There's no getting away from it - Face The Truth is strikingly similar to its predecessor: The blissful hooks, the trademark SM vocals, the wordsmith's vocabulary, the occasional prog freak-out. To the dedicated Malkmite, however, Face The Truth continues the exciting progression seen throughout SM's solo career. We're starting to see more ambitious instrumentation, a less organic sound, and the sonic hat-doffing to boyhood influences is more transparent than ever (Moby Grape, anyone?).

Pencil Rot serves as a bold declaration of intentions; its crunching synth vs guitar intro a metaphor for the clash of sensibilities ahead. "There's a villain in my head, and he's giving me shocks," cries Malkmus. "Shocks, shocks, shocks!" echo the Jicks; "Shocks, shocks, shocks!" It's an energy that hasn't poured forth to this extent since the bile-laden Embassy Row on Pavement's 1997 tour de force Brighten The Corners. He may be ageing like a fine wine, but he's lost none of his vitriol.

It Kills, by comparison, is conventional Malkmus, which, for those in the know, is a byword for 'engaging'. As with efforts of old, the pendulum swings back and forth between blissful and outright curious: It Kills soon subdues in favour of I've Hardly Been - a darkly comical evocation of the Brothers Grimm or the Judder Man, replete with crunked-up chorus. Follow-up track Mama is, as perhaps expected, riven in the jangled, lop-sided Pavement mould, yet remains warmly refreshing.

Freeze The Saints, alas, follows the same formula to somewhat less exciting results, before the din of Loud Cloud Crowd evokes imaged of SM in a cream cardigan, harmonising carfeully with himself. If it were any more Art Garfunkle he'd be ginger. Moving swiftly on, No More Shoes serves as the obligatory eight minutes of prog, and, as has been pointed out before now, is a more cohesive, accomplished take on Pig Lib's mammoth 1% Of One. He may be favouring his synth hand as of late, but Malkmus remains an intimidating talent on the axe.
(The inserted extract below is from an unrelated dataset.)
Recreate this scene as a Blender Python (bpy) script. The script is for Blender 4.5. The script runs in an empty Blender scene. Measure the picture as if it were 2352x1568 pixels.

Kindling For The Master toes the line of synth tinkling, and stumbles across into the realm of disco every now and then. Still, it's an all-welcome distraction from the 2005's waves of one dimensional revivalism. Post-Paint Boy, the album's first single, is standard fare, and yet should not be taken as granted - material like this has been 20 years in the making. Baby C'mon's terrific riff stabs itself into the air like a firework display, SM taking a lung-full and bellowing the track's title as if his life depended on it.

Face The Truth's closer Malediction may sound downtrodden, but applies a certain vintage, and defines the facing of the truth, whatever that truth has been: "So long, goodbye to the nervous apprehension... The road to rejection is better than no road at all" sings Malkmus, and, as ever, he's absolutely right. Pig Lib Part Two? Maybe so, but there are enough subtle evolutions here to keep any SM follower listening intently until the cows come home (and face the truth).